Bistec encebollada (steak panfried with onions)
Pollo guisado (stewed chicken?)
Carne guisada (stewed beef?)
Pastelitos (empanadas)
Arroz con habichuelas (rice with beans)
Pernil (roast pork shoulder)
Costillas asadas (BBQ short ribs)
Sancocho (Dominican seven meat stew)
Potato salad
Chicken noodle soup

And I know how to make basic sauces (pasta, BBQ), dips, etc.

I agree with those that said knowing basic pairings is the best way to go. I think it's more fun to know basil and tomatoes are an amazing combination and playing around with that than knowing a whole marinara recipe by heart. :chef:
 
Of course! Give me a bit to either write it out or find the one I based my variation off of. :)
 
I find the more I use recipes the less I need them, except baking of course. Unless it's muffins - there's not too much you can do to stuff up muffins.

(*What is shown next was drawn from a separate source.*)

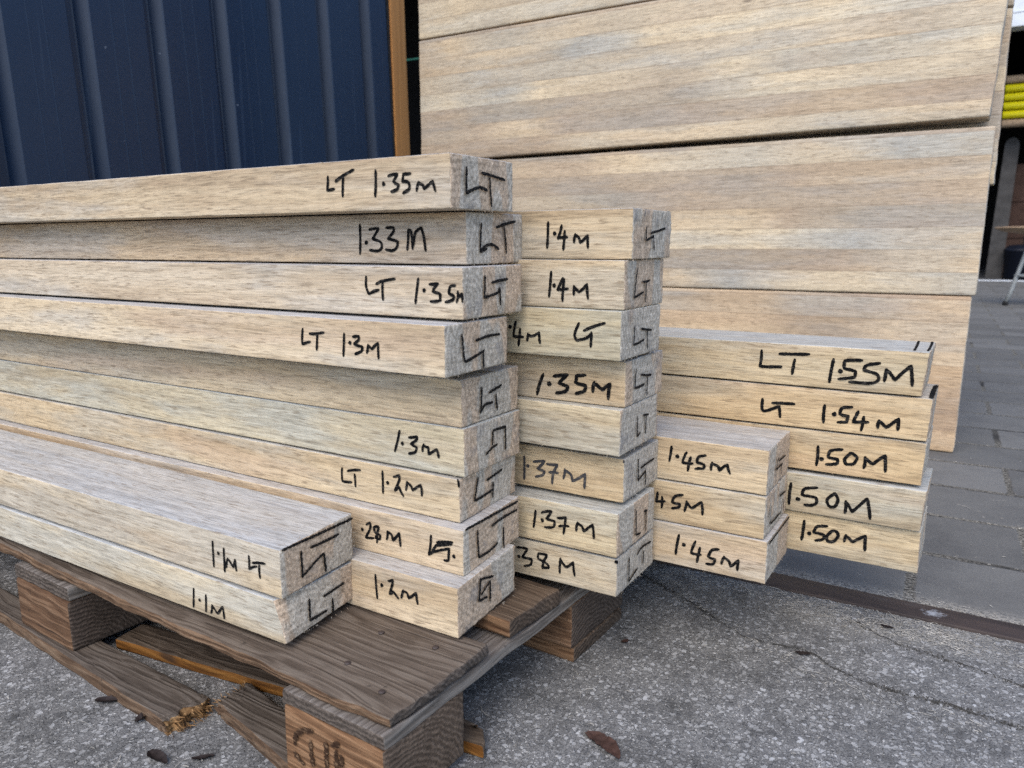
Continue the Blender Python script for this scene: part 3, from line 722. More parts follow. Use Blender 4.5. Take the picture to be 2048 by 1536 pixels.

Ah, but the technique, that's what I use the recipes for.
 
I don't think I have any recipes memorized. For day to day cooking, I just look at what I have and combine guided by my taste and experience. Usually turns out good, sometimes great. It can be frustrating for guests, though. All I can do if they want the recipe is give some vague directions... More formal meals may be based on recipes--sometimes a combination of two or three. Baking is a different story. I don't bake that often--not mush of a sweet tooth--and I slavishly follow recipes. Baking, to my mind, is more science than art.
 
I don't have a lot of recipes what you would call memorized. I have a lot, and I mean a lot, of food I simply know how to cook. An acquaintance recently called me and wanted my recipe for artichoke dip. Huh? My sister gave me a recipe for it well over a decade ago, and I could not possibly come up with it now. Oh, yes, I did get it all together enough to give it to this friend. But what do you mean by memorize? Quite often I just throw food together. Mom taught me this, Japanese friends taught Mom that, my childhood friends' mothers were all French, etc. This is just how I learned to cook. I cannot do measurements, so ....whenever someone asks me for a recipe I have to back track and figure out how I did it!
 
Fill small bowl with cereal.
Poor milk in same until just below level of cereal.
Eat with spoon.
 
Never gave it much thought. I've been cooking for nearly 50 years and have so many recipes/dishes in my head I don't think I could list them all. The only time I run into a problem is when someone asks for my recipe for... Then I have to really give it some thought. I've been better recently. Especially when something seems to be shaping up quite tasty. Now when I make something "up" I try to at least jot down my ingredients and the proportions. I can always fill in the method part.